Наконец, днем 14-го, королевская гвардия, к которой принадлежал и я, и спешенная кавалерия итальянской армии получают приказание спуститься к Смоленску. Дивизии Бруссье и Пино остаются на позициях на возвышенностях вдоль Петербургской дороги.
В момент нашего вступления в Смоленск мы узнали, что император выехал отсюда сегодня утром, в восемь с половиной часов, в сопровождении старой гвардии и предшествуемый на расстоянии трех часов ходьбы молодой гвардией.
С 9 ноября — день его прихода в Смоленск, — император старался, насколько это было возможно, реорганизовать свою армию; он соединил в один корпус, под командой Латур-Мобура остатки кавалерии; раздал ружья тем солдатам, у которых их уже не было; каждый поясной патронташ снабжен был 50 патронами; переносные мельницы были распределены между различными корпусами. Большая часть раненых и больных, которых всего было здесь 3678 человек, была эвакуирована из Смоленска в Оршу; в отделившиеся отряды были отправлены приказы и инструкции, велено было правильно распределить находящийся в магазинах города провиант по всем войскам, стоящим под оружием. Императорская гвардия при этом распределении должна была получить запасов на 15 дней; остальные части — на 6. Раздача началась с гвардии, в первый же день ее прихода, но она замедлилась и тем замедлила раздачу прочим войскам.
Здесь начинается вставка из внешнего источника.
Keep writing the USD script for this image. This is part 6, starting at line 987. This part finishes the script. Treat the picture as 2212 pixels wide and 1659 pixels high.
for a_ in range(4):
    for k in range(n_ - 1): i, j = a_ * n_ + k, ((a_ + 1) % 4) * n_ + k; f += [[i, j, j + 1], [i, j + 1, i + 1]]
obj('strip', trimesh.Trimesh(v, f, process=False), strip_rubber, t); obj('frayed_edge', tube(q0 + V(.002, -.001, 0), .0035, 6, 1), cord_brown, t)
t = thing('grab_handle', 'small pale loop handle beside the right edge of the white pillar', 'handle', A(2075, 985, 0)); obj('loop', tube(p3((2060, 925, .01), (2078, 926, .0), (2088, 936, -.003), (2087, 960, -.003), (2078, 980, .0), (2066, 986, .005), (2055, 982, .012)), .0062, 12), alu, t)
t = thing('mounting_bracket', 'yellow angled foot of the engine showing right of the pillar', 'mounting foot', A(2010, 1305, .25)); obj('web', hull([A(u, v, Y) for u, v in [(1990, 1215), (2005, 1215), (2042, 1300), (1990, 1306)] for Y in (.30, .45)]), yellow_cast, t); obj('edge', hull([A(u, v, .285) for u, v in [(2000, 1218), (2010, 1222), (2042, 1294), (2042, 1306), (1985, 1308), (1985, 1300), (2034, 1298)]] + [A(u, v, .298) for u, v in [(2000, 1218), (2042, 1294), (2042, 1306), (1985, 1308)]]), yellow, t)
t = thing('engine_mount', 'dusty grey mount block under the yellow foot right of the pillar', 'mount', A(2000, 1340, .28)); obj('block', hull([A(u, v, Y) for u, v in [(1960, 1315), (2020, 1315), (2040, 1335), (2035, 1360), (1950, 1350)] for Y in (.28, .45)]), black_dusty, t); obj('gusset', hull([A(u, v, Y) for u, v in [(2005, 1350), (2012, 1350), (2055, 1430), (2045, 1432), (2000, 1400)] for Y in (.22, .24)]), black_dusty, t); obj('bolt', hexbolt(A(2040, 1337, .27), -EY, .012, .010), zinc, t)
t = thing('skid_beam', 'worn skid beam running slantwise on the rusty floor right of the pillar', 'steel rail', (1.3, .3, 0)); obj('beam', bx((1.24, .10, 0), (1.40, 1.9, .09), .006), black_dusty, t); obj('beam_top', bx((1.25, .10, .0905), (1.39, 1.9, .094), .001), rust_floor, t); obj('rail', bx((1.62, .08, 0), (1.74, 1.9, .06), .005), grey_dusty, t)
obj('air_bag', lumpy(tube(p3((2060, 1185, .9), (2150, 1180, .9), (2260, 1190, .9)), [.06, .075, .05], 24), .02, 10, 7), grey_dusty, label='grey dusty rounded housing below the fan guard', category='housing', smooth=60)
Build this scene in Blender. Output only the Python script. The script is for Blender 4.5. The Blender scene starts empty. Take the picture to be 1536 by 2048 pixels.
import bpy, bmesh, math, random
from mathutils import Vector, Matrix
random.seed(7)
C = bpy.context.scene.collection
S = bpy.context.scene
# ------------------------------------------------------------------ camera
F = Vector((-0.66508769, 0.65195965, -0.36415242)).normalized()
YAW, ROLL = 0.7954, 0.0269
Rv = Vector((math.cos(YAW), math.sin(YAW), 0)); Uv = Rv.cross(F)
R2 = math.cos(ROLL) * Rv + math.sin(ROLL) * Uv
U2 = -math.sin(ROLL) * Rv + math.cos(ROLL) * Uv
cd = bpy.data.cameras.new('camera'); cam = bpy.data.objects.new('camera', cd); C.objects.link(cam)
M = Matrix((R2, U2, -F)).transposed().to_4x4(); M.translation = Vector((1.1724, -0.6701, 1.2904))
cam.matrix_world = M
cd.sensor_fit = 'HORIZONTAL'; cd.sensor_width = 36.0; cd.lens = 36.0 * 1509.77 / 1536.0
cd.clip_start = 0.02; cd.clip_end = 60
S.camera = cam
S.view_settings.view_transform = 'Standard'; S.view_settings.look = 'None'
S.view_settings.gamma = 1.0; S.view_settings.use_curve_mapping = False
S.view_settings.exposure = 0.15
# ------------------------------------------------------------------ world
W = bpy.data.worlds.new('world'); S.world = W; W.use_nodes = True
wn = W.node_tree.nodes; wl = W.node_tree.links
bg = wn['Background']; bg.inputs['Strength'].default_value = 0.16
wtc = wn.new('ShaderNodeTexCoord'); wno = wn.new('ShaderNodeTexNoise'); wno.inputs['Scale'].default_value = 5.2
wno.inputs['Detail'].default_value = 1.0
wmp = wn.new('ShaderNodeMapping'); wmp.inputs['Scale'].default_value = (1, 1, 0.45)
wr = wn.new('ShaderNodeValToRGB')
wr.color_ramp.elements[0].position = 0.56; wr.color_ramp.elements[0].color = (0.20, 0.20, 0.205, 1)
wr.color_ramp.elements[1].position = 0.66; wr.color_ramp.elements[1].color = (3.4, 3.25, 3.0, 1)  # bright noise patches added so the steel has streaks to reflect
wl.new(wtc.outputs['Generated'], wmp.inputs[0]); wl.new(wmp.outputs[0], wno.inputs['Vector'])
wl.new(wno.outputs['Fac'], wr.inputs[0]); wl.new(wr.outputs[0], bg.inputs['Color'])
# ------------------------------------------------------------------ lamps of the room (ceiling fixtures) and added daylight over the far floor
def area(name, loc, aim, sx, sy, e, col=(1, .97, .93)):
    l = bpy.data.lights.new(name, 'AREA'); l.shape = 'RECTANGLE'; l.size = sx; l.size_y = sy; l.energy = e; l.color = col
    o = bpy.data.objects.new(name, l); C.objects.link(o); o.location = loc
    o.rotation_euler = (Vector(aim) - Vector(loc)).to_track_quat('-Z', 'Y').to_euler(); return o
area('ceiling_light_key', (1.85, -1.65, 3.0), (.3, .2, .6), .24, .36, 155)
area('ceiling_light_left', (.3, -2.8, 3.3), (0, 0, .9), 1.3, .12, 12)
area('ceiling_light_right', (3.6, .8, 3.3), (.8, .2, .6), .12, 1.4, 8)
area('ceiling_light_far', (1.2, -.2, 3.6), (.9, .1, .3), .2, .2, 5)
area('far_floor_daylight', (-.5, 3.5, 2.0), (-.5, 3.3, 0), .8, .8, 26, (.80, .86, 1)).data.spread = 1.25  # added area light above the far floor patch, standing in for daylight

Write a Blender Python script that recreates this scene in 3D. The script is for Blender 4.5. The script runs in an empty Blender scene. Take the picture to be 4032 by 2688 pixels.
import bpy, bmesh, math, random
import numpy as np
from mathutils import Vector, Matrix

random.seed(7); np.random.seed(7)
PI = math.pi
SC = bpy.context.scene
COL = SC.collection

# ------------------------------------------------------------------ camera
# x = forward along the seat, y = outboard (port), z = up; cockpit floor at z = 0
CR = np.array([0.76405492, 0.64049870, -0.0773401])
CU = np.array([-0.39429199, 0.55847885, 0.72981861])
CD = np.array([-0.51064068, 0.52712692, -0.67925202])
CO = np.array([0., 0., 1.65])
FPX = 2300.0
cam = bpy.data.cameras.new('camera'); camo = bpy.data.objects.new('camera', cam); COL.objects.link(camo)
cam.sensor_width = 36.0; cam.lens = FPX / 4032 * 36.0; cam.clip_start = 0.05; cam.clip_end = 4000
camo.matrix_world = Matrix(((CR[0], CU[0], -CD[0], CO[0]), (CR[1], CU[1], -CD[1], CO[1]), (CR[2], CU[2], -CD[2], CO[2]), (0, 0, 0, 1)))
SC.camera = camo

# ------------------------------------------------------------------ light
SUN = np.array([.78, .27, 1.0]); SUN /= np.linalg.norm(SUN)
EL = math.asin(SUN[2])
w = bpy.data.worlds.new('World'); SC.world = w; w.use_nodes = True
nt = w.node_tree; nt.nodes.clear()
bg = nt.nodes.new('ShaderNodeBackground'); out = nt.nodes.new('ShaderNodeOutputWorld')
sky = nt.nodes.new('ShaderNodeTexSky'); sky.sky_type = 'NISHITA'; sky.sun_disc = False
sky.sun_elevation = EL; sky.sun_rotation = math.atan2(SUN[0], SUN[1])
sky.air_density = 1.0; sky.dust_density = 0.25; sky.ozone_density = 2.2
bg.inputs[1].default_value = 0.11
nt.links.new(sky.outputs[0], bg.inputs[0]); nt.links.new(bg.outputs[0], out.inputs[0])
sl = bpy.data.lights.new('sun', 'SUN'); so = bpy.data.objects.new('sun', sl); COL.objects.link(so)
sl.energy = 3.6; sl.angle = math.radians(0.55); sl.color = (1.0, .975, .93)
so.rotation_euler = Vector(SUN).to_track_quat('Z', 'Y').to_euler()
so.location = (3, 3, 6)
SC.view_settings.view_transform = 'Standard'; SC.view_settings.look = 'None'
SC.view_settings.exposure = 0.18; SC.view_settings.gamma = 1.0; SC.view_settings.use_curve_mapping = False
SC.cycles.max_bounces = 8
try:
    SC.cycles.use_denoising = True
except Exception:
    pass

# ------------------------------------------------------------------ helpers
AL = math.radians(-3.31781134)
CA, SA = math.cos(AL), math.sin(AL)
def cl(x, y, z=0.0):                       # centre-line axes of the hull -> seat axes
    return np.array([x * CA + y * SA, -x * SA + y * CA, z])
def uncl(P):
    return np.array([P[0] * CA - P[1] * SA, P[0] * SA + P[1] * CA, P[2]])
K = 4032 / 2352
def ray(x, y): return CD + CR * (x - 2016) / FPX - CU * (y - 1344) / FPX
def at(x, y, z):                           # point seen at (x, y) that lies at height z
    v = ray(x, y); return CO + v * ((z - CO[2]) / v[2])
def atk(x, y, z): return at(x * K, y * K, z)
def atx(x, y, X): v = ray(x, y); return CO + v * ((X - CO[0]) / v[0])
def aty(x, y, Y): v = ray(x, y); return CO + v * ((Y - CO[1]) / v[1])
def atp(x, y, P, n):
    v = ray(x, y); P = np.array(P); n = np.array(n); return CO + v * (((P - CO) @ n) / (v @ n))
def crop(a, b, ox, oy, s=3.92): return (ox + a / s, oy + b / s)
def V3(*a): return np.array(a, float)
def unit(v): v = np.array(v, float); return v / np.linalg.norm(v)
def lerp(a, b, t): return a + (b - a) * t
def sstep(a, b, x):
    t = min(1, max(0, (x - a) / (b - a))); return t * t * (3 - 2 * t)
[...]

Отсталые, которых отчасти жадность, отчасти необходимость побудили снова вступить в ряды войск, получают теперь несколько горстей ржаной муки, овощей и немного водки. Этим они остаются неудовлетворенными и снова уходят и живут тем, что нападают на нестроевых людей, которые возвращаются с полученным провиантом к своим полкам.
Только благодаря бдительности офицеров и дисциплине императорской гвардии удается улаживать ссоры и успокаивать беспорядки, то и дело возникающие у дверей магазинов. Многие солдаты отказываются разносить провиант по войскам, а если их заставляют, то они берут его, прячут и потом распределяют между собой.